* [TASK INSTRUCTIONS]
Search the data for the string "parts" and gather each line it is in.

------------------------------------------------------------

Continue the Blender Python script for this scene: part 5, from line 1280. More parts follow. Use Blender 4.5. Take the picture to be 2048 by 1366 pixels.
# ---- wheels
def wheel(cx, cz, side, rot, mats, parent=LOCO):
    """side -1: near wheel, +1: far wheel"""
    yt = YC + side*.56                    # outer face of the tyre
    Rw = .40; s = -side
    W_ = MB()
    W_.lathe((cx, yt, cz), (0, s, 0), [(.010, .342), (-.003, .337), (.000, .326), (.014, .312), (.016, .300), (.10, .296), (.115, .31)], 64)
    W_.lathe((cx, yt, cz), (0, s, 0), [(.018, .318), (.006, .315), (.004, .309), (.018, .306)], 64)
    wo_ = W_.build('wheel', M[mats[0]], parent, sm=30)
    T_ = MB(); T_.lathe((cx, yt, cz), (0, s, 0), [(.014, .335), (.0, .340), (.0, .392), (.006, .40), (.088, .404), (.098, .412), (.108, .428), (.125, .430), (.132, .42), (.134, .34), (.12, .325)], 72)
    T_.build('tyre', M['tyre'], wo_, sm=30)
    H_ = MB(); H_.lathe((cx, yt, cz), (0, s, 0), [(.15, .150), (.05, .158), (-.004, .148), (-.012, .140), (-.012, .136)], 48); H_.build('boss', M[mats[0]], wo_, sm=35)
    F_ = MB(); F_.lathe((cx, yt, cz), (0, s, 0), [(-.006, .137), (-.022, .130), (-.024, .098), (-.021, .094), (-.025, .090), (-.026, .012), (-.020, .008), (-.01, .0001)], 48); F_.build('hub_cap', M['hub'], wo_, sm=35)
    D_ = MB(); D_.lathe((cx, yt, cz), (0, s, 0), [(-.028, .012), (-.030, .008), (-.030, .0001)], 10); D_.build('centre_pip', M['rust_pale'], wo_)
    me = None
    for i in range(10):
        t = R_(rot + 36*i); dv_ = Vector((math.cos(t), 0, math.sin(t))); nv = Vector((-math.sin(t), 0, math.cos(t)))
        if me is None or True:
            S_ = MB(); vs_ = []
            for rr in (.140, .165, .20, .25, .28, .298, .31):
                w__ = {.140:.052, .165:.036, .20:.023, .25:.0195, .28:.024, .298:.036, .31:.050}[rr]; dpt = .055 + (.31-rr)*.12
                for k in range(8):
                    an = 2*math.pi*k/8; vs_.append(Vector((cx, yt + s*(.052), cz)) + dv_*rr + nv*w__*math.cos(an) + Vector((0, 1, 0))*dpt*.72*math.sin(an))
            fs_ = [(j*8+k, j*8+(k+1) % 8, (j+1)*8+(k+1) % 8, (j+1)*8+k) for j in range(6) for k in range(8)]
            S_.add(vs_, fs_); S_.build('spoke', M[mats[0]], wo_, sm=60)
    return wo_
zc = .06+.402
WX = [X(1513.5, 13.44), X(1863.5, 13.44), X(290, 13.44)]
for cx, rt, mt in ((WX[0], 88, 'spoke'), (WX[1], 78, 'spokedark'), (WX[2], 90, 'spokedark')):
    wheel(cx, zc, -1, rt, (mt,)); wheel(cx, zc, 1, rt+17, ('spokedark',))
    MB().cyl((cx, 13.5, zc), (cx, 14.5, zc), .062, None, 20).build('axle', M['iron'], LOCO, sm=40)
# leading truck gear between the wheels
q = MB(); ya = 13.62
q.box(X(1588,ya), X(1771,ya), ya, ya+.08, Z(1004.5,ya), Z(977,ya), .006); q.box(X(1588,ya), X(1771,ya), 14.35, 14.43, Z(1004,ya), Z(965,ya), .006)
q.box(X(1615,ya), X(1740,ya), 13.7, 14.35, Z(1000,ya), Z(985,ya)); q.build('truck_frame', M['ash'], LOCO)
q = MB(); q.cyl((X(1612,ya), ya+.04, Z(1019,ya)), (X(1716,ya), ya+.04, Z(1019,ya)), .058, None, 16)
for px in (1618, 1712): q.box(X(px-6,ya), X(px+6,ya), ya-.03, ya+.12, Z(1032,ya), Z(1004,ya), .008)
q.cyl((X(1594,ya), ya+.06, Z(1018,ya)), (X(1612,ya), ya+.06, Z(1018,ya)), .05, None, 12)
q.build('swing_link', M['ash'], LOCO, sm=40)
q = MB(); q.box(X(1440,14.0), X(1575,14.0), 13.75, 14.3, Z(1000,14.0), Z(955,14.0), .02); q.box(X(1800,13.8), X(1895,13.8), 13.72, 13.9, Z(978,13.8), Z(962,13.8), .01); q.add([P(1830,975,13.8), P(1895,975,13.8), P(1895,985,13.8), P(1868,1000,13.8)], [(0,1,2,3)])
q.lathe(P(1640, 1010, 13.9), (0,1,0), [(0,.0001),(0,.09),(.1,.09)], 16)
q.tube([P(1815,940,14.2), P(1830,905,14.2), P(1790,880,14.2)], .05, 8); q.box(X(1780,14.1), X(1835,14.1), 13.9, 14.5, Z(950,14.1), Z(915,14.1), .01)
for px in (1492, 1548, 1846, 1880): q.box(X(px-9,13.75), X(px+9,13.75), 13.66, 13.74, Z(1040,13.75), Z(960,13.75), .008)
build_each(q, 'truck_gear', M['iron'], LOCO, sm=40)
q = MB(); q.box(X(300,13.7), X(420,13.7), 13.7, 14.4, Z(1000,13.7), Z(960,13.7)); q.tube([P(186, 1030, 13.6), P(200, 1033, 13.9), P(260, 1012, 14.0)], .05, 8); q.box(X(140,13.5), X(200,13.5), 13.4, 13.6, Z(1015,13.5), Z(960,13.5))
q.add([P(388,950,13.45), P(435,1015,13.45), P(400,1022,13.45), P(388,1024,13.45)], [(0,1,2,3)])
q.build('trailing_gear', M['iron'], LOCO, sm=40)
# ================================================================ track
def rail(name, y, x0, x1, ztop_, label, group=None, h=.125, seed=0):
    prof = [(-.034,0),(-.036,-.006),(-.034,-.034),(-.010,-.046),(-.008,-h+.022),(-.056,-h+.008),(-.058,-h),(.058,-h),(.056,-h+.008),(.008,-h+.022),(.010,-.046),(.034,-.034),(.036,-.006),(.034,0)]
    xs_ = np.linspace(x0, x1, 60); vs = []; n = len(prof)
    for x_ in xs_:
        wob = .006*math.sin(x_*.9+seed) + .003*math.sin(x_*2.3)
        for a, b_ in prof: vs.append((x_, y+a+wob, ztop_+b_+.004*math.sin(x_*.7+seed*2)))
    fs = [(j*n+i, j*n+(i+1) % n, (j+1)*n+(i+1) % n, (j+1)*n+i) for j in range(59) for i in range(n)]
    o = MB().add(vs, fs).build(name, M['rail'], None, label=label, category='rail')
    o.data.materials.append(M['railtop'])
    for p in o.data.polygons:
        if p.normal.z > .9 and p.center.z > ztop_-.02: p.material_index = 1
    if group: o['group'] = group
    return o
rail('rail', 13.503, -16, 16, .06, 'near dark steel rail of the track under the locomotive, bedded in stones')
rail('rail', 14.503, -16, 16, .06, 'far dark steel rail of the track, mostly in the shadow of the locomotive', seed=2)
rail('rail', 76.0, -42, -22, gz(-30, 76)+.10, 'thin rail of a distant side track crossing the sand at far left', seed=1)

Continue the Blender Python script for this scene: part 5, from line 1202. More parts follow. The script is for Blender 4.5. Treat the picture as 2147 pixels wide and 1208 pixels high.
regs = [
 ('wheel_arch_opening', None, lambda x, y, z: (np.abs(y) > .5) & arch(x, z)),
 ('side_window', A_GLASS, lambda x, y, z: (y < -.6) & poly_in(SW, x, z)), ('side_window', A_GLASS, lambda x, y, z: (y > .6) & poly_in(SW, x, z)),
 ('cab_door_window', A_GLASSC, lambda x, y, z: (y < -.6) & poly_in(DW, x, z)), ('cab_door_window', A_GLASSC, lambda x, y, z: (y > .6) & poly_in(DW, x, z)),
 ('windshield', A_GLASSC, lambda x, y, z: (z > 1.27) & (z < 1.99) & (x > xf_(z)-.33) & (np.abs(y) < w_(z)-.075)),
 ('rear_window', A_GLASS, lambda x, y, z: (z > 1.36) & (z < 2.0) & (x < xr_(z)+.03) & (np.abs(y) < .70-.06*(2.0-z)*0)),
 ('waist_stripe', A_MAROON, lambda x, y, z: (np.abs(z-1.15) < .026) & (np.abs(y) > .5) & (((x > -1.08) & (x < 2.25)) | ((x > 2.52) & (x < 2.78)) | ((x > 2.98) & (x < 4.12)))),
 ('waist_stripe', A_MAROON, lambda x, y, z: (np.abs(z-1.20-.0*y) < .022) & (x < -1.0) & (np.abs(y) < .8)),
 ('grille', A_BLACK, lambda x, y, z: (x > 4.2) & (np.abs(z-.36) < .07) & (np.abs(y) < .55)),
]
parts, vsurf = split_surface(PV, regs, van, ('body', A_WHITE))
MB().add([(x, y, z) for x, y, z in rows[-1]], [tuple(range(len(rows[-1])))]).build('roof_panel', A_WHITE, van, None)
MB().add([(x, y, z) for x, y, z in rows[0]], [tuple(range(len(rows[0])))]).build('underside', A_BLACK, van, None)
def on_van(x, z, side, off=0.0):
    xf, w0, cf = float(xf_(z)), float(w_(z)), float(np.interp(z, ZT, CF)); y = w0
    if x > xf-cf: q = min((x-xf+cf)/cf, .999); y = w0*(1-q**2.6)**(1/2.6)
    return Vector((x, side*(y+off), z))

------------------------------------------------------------

* [RESULT]
Continue the Blender Python script for this scene: part 5, from line 1280. More parts follow. Use Blender 4.5. Take the picture to be 2048 by 1366 pixels.
Continue the Blender Python script for this scene: part 5, from line 1202. More parts follow. The script is for Blender 4.5. Treat the picture as 2147 pixels wide and 1208 pixels high.
parts, vsurf = split_surface(PV, regs, van, ('body', A_WHITE))